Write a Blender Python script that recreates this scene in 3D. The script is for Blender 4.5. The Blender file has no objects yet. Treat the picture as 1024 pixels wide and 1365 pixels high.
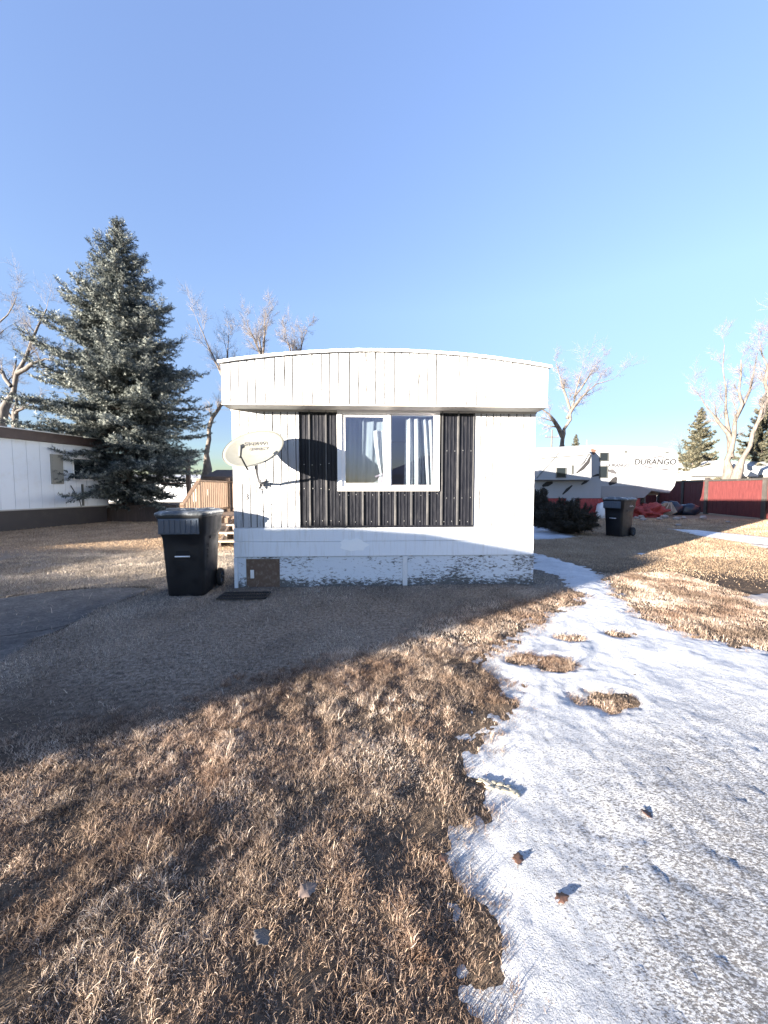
import bpy, math, random
import numpy as np
from mathutils import Vector, Matrix, Euler
random.seed(7); np.random.seed(7)
S = bpy.context.scene; COL = S.collection; R = math.radians

# ------------------------------------------------------------------ camera model helpers
CAMH, FP, PITCH = 1.42, 513.0, math.atan(32.5/513.0)
def ray(x, y):
    u = (x-512)/FP; v = -(y-682.5)/FP
    return Vector((u, math.cos(PITCH)+v*math.sin(PITCH), -math.sin(PITCH)+v*math.cos(PITCH)))
def G(x, y, z=0.0):
    r = ray(x, y); t = (z-CAMH)/r.z
    return (r.x*t, r.y*t)
def A(x, y, Y):
    r = ray(x, y); t = Y/r.y
    return Vector((r.x*t, Y, CAMH+r.z*t))
HC = Vector((0.035, 5.515, 0)); HR = R(2.79)
def W(x, y, off=0.0):
    """a point on the plane of the house front (local x along the wall, local z up), off = distance in front of it"""
    r = ray(x, y); n = Vector((math.sin(HR), -math.cos(HR), 0)); p0 = HC + n*off
    o = Vector((0, 0, CAMH)); t = (p0-o).dot(n)/r.dot(n); p = o+r*t
    return (p-HC).dot(Vector((math.cos(HR), math.sin(HR), 0))), p.z

SUN_AZ, SUN_EL = R(52.5), math.atan(0.118)
SD = Vector((math.sin(SUN_AZ)*math.cos(SUN_EL), math.cos(SUN_AZ)*math.cos(SUN_EL), -math.sin(SUN_EL)))

# ------------------------------------------------------------------ noise
def hash2(ix, iy, seed):
    h = (ix.astype(np.int64)*374761393 + iy.astype(np.int64)*668265263 + seed*974634777) & 0xffffffff
    h = ((h ^ (h >> 13))*1274126177) & 0xffffffff
    h = (h ^ (h >> 16)) & 0xffffffff
    return h/4294967295.0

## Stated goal
Copy nothing but the lines from the top of the material through the line holding "return (p-HC).dot(Vector((math.cos(HR), math.sin(HR), 0))), p.z", exactly as written; omit pictures.

## Task answer
Write a Blender Python script that recreates this scene in 3D. The script is for Blender 4.5. The Blender file has no objects yet. Treat the picture as 1024 pixels wide and 1365 pixels high.
import bpy, math, random
import numpy as np
from mathutils import Vector, Matrix, Euler
random.seed(7); np.random.seed(7)
S = bpy.context.scene; COL = S.collection; R = math.radians

# ------------------------------------------------------------------ camera model helpers
CAMH, FP, PITCH = 1.42, 513.0, math.atan(32.5/513.0)
def ray(x, y):
    u = (x-512)/FP; v = -(y-682.5)/FP
    return Vector((u, math.cos(PITCH)+v*math.sin(PITCH), -math.sin(PITCH)+v*math.cos(PITCH)))
def G(x, y, z=0.0):
    r = ray(x, y); t = (z-CAMH)/r.z
    return (r.x*t, r.y*t)
def A(x, y, Y):
    r = ray(x, y); t = Y/r.y
    return Vector((r.x*t, Y, CAMH+r.z*t))
HC = Vector((0.035, 5.515, 0)); HR = R(2.79)
def W(x, y, off=0.0):
    """a point on the plane of the house front (local x along the wall, local z up), off = distance in front of it"""
    r = ray(x, y); n = Vector((math.sin(HR), -math.cos(HR), 0)); p0 = HC + n*off
    o = Vector((0, 0, CAMH)); t = (p0-o).dot(n)/r.dot(n); p = o+r*t
    return (p-HC).dot(Vector((math.cos(HR), math.sin(HR), 0))), p.z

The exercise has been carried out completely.